-->

Headlines

The Ecosoc News Monitor

27 May 2005

TKW Indonesia Disiksa dan Diperas di Taiwan

TEMPO Interaktif
Jum'at, 27 Mei 2005

Blitar: Sriati Anggraeni, 22, TKW asal Desa Gebang, Kecamatan Wonotirto, Kabupaten Blitar, Jawa Timur menjadi korban penyiksaan kekejaman majikannya di Taiwan. Setelah bekerja selama setahun lebih di Taipei, Taiwan sebagai pembantu rumah tangga di rumah keluarga Sie Chong Long, Sriati pulang ke rumahnya dalam keadaan mengenaskan akibat siksaan. Tubuhnya penuh luka bekas setrika. Payudara sebelah kirinya membusuk. Yang lebih mengerikan, sejumlah gigi dan kukunya rontok karena dicabut paksa.

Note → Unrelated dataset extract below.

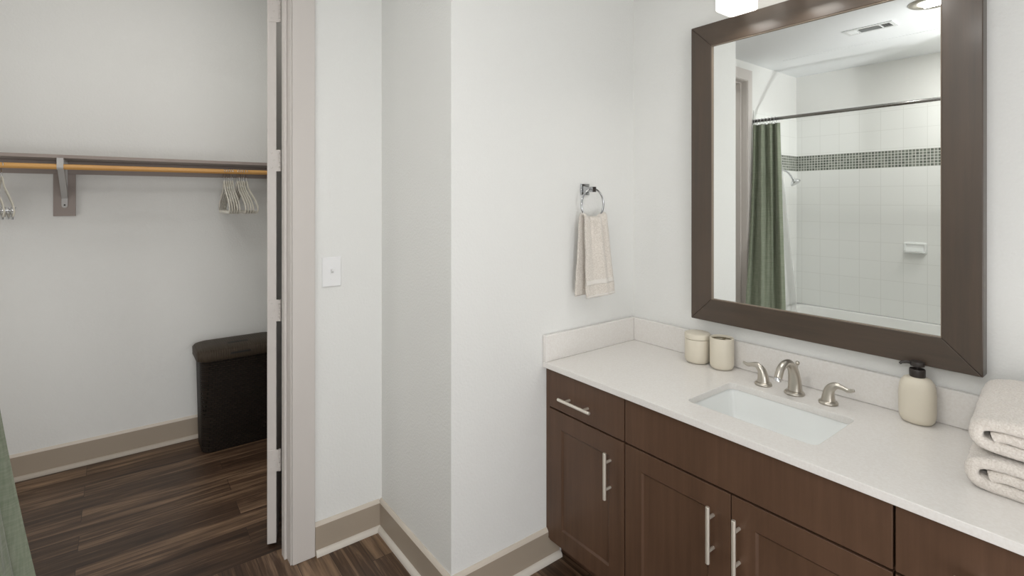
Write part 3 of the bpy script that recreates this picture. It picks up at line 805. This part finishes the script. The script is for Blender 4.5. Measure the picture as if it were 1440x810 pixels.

Miswan, ayah Sriati tidak menduga jika kepergian anaknya ke Taiwan untuk mencari rejeki malah berbuah melapetka. Kepergian Sriati terdorong oleh kesuksesan ibunya, Tamiyem yang telah lebih dulu menjadi TKW di di Arab Saudi. "Sriati berangkat ke Taiwan pada tanggal 3 Maret 2004 sebagai pembantu rumah tangga. Dia berangkat
melalui PT Kharisma, PJTKI yang berada di Jakarta,"kata Miswan.

Sejak berangkat, Sriati tak pernah berkirim kabar. Tiba-tiba Sriati menelepon ayahnya, minta agar ayahnya menyediakan uang sebesar Rp 50 juta untuk menebus
dirinya dari sang majikan. Tebusan itu diperlukan karena Sriati mengaku dituduh mencuri uang milik majikannya. "Karena khawatir anak saya tak bisa kembali ke rumah, saya mencari pinjaman uang dari sanak saudara. Uang itu kemudian saya transfer ke rekening yang ditunjuk. Selanjutnya Sriati minta dijemput di Bandara Juanda, Surabaya pada hari Rabu tanggal 25 Mei 2005,"kata Miswan.

Ketika bertemu di bandara, Miswan sangat terkejut melihat keadaan anaknya. Tubuhnya benar-benar rusak dan hancur karena disiksa majikannya."Saya benar-benar tak kuasa menahan tangis"ujarnya.

Saat itu juga Miswan membawa anaknya ke RS Mardi Waluyo, Blitar untuk mendapat perawatan. Kondisi Sriati saat itu hampir kehilangan kesadaran dan tubuhnya penuh luka.

Sriati saat ditemui di rumah sakit tampak terlihat lemas. Kondisinya sangat memprihatinkan. Sekujur tubuhnya, dari kepala hingga kaki penuh luka bekas sundutan benda panas, hingga meninggalkan luka basah yang nyaris membusuk. "Selama di Taiwan saya mengalami penyiksaan hampir setiap hari. Terkadang saya di-nyos (ditempeli) seterika panas. Terkadang juga dengan menggunakan sutil (alat untuk menggoreng) yang dinyoskan ke punggung dan payudara saya. Tangan saya juga di sundut dengan sutil. Kuku dan gigi saya juga dicabuti. Itu semua dilakukan karena saya dituduh mencuri uang majikan saya,"kata Sriati, sembari memegangi tangannya yang membusuk.

Karena tak tahan oleh siksaan itu, Sriati pernah melaporkan hal itu ke polisi di Taiwan. Namun laporan itu tak digubris oleh polisi setempat. Karena tidak mendapat tanggapan aparat keamanan, ia diambil kembali oleh majikannya. "Setelah diambil kembali oleh majikan saya dari polisi, saya kembali disiksa. Karena sudah tak tahan, saya akhirnya menelepon ayah saya untuk mentransfer uang sebesar Rp 50 juta seperti yang diminta majikan saya, sebagai tebusan,"kata Sriati terbata-bata.

Atas nasib yang menimpa anaknya, Miswan minta PT Kharisma selaku PJTKI yang mengirimkan Sriati ke Taiwan bertanggungjawab. "Saya sudah melaporkan kajian ini ke Dinas Tenaga Kerja Blitar,"kata Miswan.